My work is a critical and affectionate exploration of the blessings, curses, contradictions, and opportunities of lives caught between cultures. Specifically, I have spent the past ten years photographing people in Los Angeles Chinatown. I myself am a bicultural person of Chinese origin, born and raised in Macau (in Southern China) in a non-traditional, Western-educated family where I studied some Chinese as a child, then came to America on a scholarship and stayed. As a visual artist, I am drawn to other people who live in places and times where cultures are caught up in tensions of adaptations and resistance affecting how particular individuals live their lives.

Of special interest to me are the contrasts in attitudes and behavior between those clinging tenaciously, indeed stubbornly, to the past, and those open to the possibilities for personal creativity and expression in blending old with new. In the past several years, L.A. Chinatown has undergone many changes due to the influx of Vietnamese of Chinese origin. As individuals and groups make their accommodations to the demands of past, present and future, a fleeting, interim culture of transition exists; it is my goal to capture these changes through my photographic images.

As I work with people I find that stereotypes give way repeatedly to more complexity than any simple view can express or contain.
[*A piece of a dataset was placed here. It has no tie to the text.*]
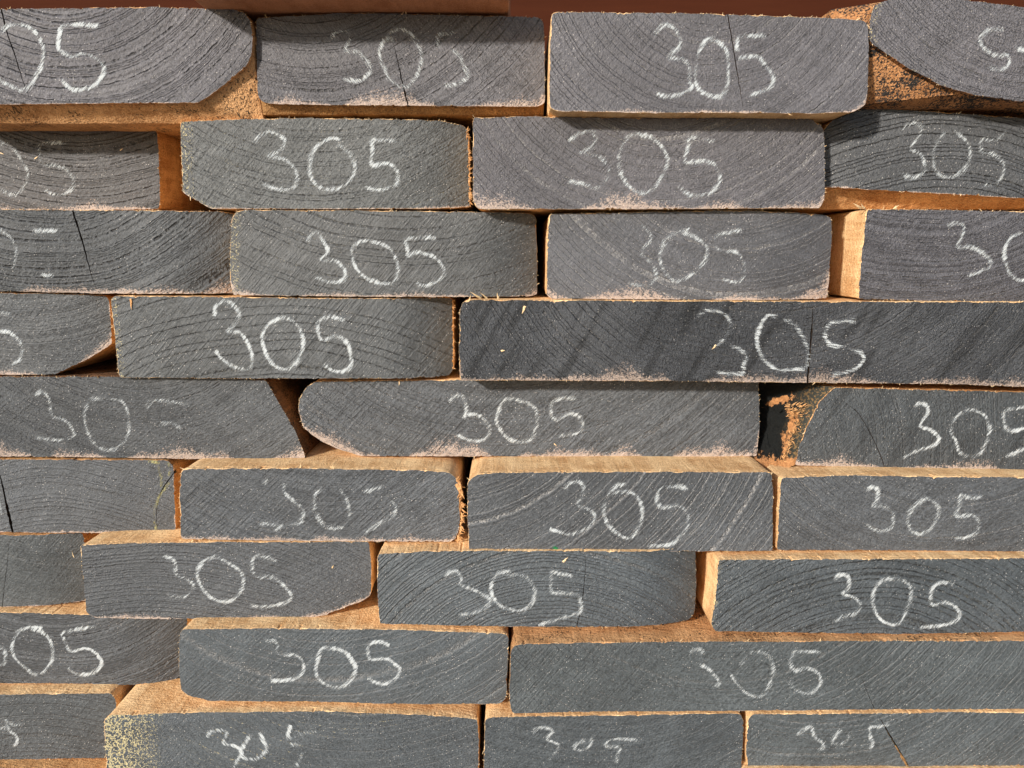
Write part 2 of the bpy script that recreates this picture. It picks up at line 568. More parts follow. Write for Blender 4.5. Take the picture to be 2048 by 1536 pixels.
    # interior vertices so that the face can bend
    for axis, lo, hi, stp in ((0, x0, x1, 0.0045), (2, 0.0, max(p[1] for p in base), 0.006)):
        c = lo + stp
        while c < hi - stp * 0.5:
            co = Vector((c, 0, 0)) if axis == 0 else Vector((0, 0, c))
            no = Vector((1, 0, 0)) if axis == 0 else Vector((0, 0, 1))
            geom = [f for f in bm.faces if f.material_index == 0]
            es = {e for f in geom for e in f.edges}
            vs_ = {v for f in geom for v in f.verts}
            bmesh.ops.bisect_plane(bm, geom=list(geom) + list(es) + list(vs_), plane_co=co, plane_no=no, dist=1e-7)
            c += stp
    for f in bm.faces:
        f.smooth = True
        for v in f.verts:
            v.co.y = disp(v.co.x, v.co.z)
    outset = {v: i for i, v in enumerate(inv)}
    for i in range(N):
        j = (i + 1) % N
        for quad in ((inv[i], inv[j], outer[j], outer[i]), (outer[i], outer[j], back[j], back[i])):
            try:
                f = bm.faces.new(quad)
                f.material_index = 2 if (jag[i][2] or jag[j][2]) else 1
            except ValueError:
                pass
    for e in bm.edges:
        if len({f.material_index for f in e.link_faces}) > 1:
            e.smooth = False
    hb = bm.verts.layers.float.new('hb')
    xl = bm.verts.layers.float.new('xl')
    leftx = {}
    for x, h in base:
        k = round(h / 0.004)
        leftx[k] = min(leftx.get(k, 9), x)
    lowh = {}
    for v in bm.verts:
        k = round(v.co.x / 0.001)
        if k not in lowh:
            lowh[k] = span(min(max(k * 0.001, x0 + 1e-5), x1 - 1e-5), 'low') or 0.0
        v[hb] = max(0.0, v.co.z - lowh[k])
        v[xl] = max(0.0, v.co.x - leftx.get(round(v.co.z / 0.004), x0))
    cx, ch = loc(*ring[:2])
    px_m = (D - z) / F
    mat = paint_mat((cx, 0, ch), 1.0 / (ring[2] * px_m), ring[3], ring[4], ang, saw, seed * 1.37, dust / 1000.0, yellow, rough, bands,
                    tuple(t * q for t, q in zip((0.075, 0.080, 0.085), tone if isinstance(tone, tuple) else (tone,) * 3)))
    end = link('painted_end', bm, [mat, wood, W_CRACK], root)
    # ---- body
    bo = soften(resample(L, 0.0028), 1)
    bn = normals(bo)
    bm = bmesh.new()
    rings = []
    ys = [ymax + 0.00005]
    if flare:
        ys += [ymax + flare['d'] * 0.5, ymax + flare['d']]
    else:
        ys += [ymax + 0.012]
    ys += [0.05, 0.12, 0.4, length]
    ft = None
    if flare:
        ft = loc(flare.get('rx', 0), flare.get('by', 0))
    for yi, y in enumerate(ys):
        rr = []
        t = 0.0
        if flare:
            t = min(1.0, (y - ymax) / flare['d'])
        for (x, h), (nx, nh) in zip(bo, bn):
            X, H = x, h
            if flare and 'by' in flare and nh < -0.25:
                H = h + (min(h, ft[1]) - h) * t
            if flare and 'rx' in flare and nx > 0.25 and H < 0.035:
                X = x + (ft[0] - x) * t
            if flare and 'lx' in flare and nx < -0.25:
                X = x + (loc(flare['lx'], 0)[0] - x) * t
            w = 0.0004 * noise.noise(Vector((x * 60 + seed, y * 30, h * 60))) if yi else 0.0
            rr.append(bm.verts.new((X + nx * w, y, H + nh * w)))
        rings.append(rr)
    M = len(bo)
    for a, b in zip(rings[:-1], rings[1:]):
        for i in range(M):
            j = (i + 1) % M
            f = bm.faces.new((a[i], b[i], b[j], a[j]))
            f.smooth = True
    for rr in (rings[0], rings[-1]):
        try:
            bm.faces.new(rr)
        except ValueError:
            pass
    bmesh.ops.recalc_face_normals(bm, faces=bm.faces[:])
    for e in bm.edges:
        if len(e.link_faces) == 2 and e.link_faces[0].normal.angle(e.link_faces[1].normal, 0) > 0.6:
            e.smooth = False
    body = link('wood_body', bm, [wood], root)
    # ---- torn fibres standing off the arrises
    if fibres > 0:
        bm = bmesh.new()
        nf = int(150 * fibres * (x1 - x0) / 0.19)
        for _ in range(nf):
            i = rnd.randrange(N)
            x, h, cr = jag[i]
            nx, nh = nj[i]
            if cr or (nh < -0.3 and rnd.random() < 0.7) or (nx > 0.5 and rnd.random() < 0.3):
                continue
            big = rnd.random() < 0.05
            ln = rnd.uniform(0.0005, 0.0014) * (2.2 if big else 1)
            wd = rnd.uniform(0.00010, 0.00022) * (1.7 if big else 1)
            y = disp(x, h) - rnd.uniform(-0.0008, 0.0003)
            a = rnd.uniform(-1.3, 1.3)
            dx = nx * math.cos(a) - nh * math.sin(a)
            dh = nh * math.cos(a) + nx * math.sin(a)
            dv = Vector((dx, rnd.uniform(-0.9, 0.1), dh)).normalized()
            side = dv.cross(Vector((rnd.uniform(-1, 1), rnd.uniform(-1, 1), rnd.uniform(-1, 1)))).normalized()
            up = dv.cross(side)
            o_ = Vector((x - nx * 0.0002, y, h - nh * 0.0002))
            bend = up * rnd.uniform(-0.4, 0.4) * ln
            sec = []
            for k, (tt, ws) in enumerate(((0, 1), (0.5, 0.8), (1, 0.15))):
                cpt = o_ + dv * ln * tt + bend * tt * tt
                sec.append([bm.verts.new(cpt + (side * math.cos(q) + up * math.sin(q)) * wd * ws) for q in (0, 2.1, 4.2)])
            for s0, s1 in zip(sec[:-1], sec[1:]):
                for k in range(3):
                    bm.faces.new((s0[k], s0[(k + 1) % 3], s1[(k + 1) % 3], s1[k]))
        link('torn_fibres', bm, [W_FIBRE], root)['kind'] = 'stuff'
    # ---- chalk
    if strokes:
        ribbons(end, 'chalk_number', strokes, crop, loc, disp, chalk_mat('white_chalk', (0.60, 0.64, 0.66), ang, seed * 0.7), rnd, 0.0022, weight)
    return root, end, loc, disp


def ribbons(parent, name, strokes, crop, loc, disp, mat, rnd, wid, weight=1.0, lift=0.00022):
    bm = bmesh.new()
    la = bm.verts.layers.float.new('across')
    lw = bm.verts.layers.float.new('weight')
    ox_, oy_ = CROP[crop]
    for st in strokes:
        w0 = weight
        if isinstance(st, tuple):
            w0, st = (0.35 + 0.65 * st[0]) * weight, st[1]
        pts = [loc(ox_ + a * KS, oy_ + b * KS) for a, b in st]
        path = catmull(pts, 0.0009)
        M = len(path)
        ph = rnd.uniform(0, 99)
        prev = None
        for i, (x, h) in enumerate(path):
            a, b = path[max(0, i - 1)], path[min(M - 1, i + 1)]
            dx, dh = b[0] - a[0], b[1] - a[1]
            l_ = math.hypot(dx, dh) or 1
            wd = wid * (0.85 + 0.35 * noise.noise(Vector((i * 0.09, ph, 0))))
            ws = w0 * (1.0 + 0.42 * noise.noise(Vector((i * 0.07, ph, 5))))
            if i < 2 or i > M - 3:
                ws *= 0.7
            nx, nh = -dh / l_ * wd, dx / l_ * wd
            row = []
            for s_ in (-1, 0, 1):
                X, H = x + nx * s_, h + nh * s_
                v = bm.verts.new((X, disp(X, H) - lift, H))
                v[la] = float(s_)
                v[lw] = ws
                row.append(v)
            if prev:
                for k in (0, 1):
                    bm.faces.new((prev[k], prev[k + 1], row[k + 1], row[k]))
            prev = row
        lift += 0.00003
    o = link(name, bm, [mat], parent)
    return o


# ------------------------------------------------------------------ the setting
def ground_and_wall():
    m, n, b = new_mat('dry_ground')
    co = n.objco()
    n.put(b.inputs['Base Color'], n.mix(n.noise(co, 6, 5.0, 0.6), (0.20, 0.16, 0.12, 1), (0.32, 0.27, 0.22, 1)))
    b.inputs['Roughness'].default_value = 0.9
    n.put(b.inputs['Normal'], n.bump(n.noise(co, 60, 5.0, 0.6), 0.01))
    bm = bmesh.new()
    bmesh.ops.create_grid(bm, x_segments=8, y_segments=8, size=60)
    o = link('ground', bm, [m], None)
    o.location = (0, 0, GROUND)
    o['kind'] = 'structure'
    m, n, b = new_mat('dark_brown_paint')
    co = n.objco()
    x, y, z = n.xyz(co)
    f = n.noise(n.comb(n.m('MULTIPLY', x, 3.0), y, n.m('MULTIPLY', z, 40.0)), 1.0, 3.0, 0.5)
    n.put(b.inputs['Base Color'], n.mix(f, (0.040, 0.010, 0.004, 1), (0.062, 0.017, 0.007, 1)))
    b.inputs['Roughness'].default_value = 0.9
    b.inputs['Specular IOR Level'].default_value = 0.1
    bm = bmesh.new()
    bmesh.ops.create_cube(bm, size=1.0)
    for v in bm.verts:
        v.co = Vector((v.co.x * 8, v.co.y * 0.1, (v.co.z + 0.5) * 3.2))
    o = link('wall', bm, [m], None)
    o.location = (0, 2.6, GROUND)
    o['kind'] = 'structure'


GROUND = unproject(900, 1558, 0.038)[1] - 0.0505
ground_and_wall()

# ------------------------------------------------------------------ the planks, course by course from the top
W1 = (1.42, 1.29, 1.33)
W2 = (1.34, 1.23, 1.26)
LO = (0.93, 0.95, 0.99)
LL = (0.86, 0.94, 0.99)

plank([(352, -150), (1019, -150), (1020, -90), (1018, -18), (700, -18), (375, -18), (354, -23)], 0.046,
      'reddish plank laid flat on top of the stack, only its rough underside showing', (600, -600, 14, 0.4, 0.2), wood=W_RED, seed=1, fibres=0.3)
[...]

One of the places where I have gone to photograph people is Cathay Manor, which is the first low income, senior citizen housing project in Chinatown, now home to many aged Chinese. In traditional Chinese families, the younger generation took care of the elderly in their homes, but as families have adapted to Western ways this tradition has given way. Yet the importance of family and knowledge of kinship networks persist.
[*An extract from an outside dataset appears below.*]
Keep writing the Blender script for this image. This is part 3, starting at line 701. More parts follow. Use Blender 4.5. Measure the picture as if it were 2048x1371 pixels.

Working on this ten year project in Chinatown awakened in me the desire to go to China, which I did in 1986 and in 1998. Again I found, as in Los Angeles Chinatown, that the most interesting and dynamic people and images are found where cultures intermingled. To my great surprise, I found in populous Eastern China a stiffness in the people, a lack of emotional expressiveness, and an intellectual reserve which I attributed to the result of the many years of the Cultural Revolution. Yet as I continued on my journey along the ancient silk road into Western China, I found a minority group, the Uygurs, whose vitality and adaptive ingenuity inspired a series of photographs exhibited and published by Orange Coast College Art Gallery in 1993.

Included in the L.A. Chinatown images are photographic portrait collages of several pioneering Chinese women. These images, which have been blown up to photo murals (size 13' x 10') are currently on view on the exterior walls of the Metro Plaza Hotel in Chinatown. They represent women such as Katherine Sui Fung Cheung who was an aviatrix in the 1930s, an unthinkable reality for a traditional Chinese woman. I intend my work to function as a bridge between cultures, to increase both our understanding of one another and our respect for the complexities of multicultural life.